I'd like to go through the list first, and then I'll stop.
Secondly, Mr. Bélanger, this shows how rapidly this whole area is moving, because I changed my mind about this twice in the course of the discussions today. I thought 20 years ago that the new feature of media was going to be interactivity with computers. My kids are 22 and 20, and 15 months. At 22 and 20, they've had no patience for television because it wasn't interactive, as against my generation.
Then I decided it wasn't about interactivity, but rather it was about consumer-directed. You were speaking of that and the fact that the new feature would be that we could pull it out of the air, as against having it fed to us in a linear way.
Then I changed my mind again when someone talked about citizen input and Rodney King.
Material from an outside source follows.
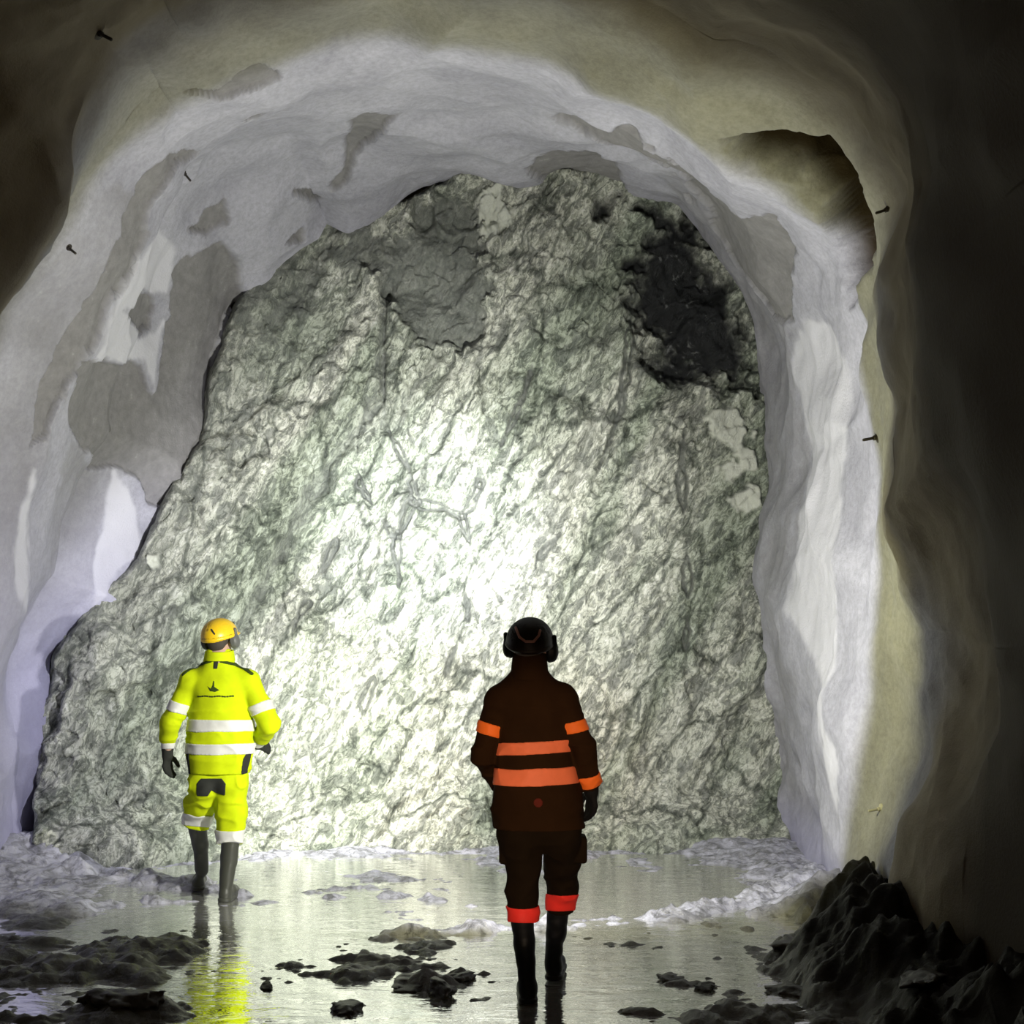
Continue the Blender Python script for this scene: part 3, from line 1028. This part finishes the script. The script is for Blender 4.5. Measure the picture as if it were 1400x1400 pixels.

I think about the education system and all the students sitting there with their cameras and telephones, taking pictures of teachers. It speaks also to the fact that a lot of that is coming from schools and students who are ahead of the wave on all of this.
So I'd like that question to go to Mr. Bélanger. Simply, am I on the right track in terms of the trending?
Mr. Savage, the public service part fascinates me, but my fear is that we're not focused enough. All of a sudden I'm starting to think about how we could use the public broadcaster to engage Canadians as a polity. They want to be engaged. I think at the beginning people saw the opportunities, but that means an entirely new dimension of citizen engagement in public administration and so on, and I worry that I might be promoting a loss of focus.
Then, finally, on the question of the relationship of the CBC and the mandate review, and other institutions in the country that would be complementary, can it not be that? Can we not, in the context of the mandate review, mandate the CBC to simply do a better job of being a part of a whole team of institutions dealing with this preoccupation, and not the only institution?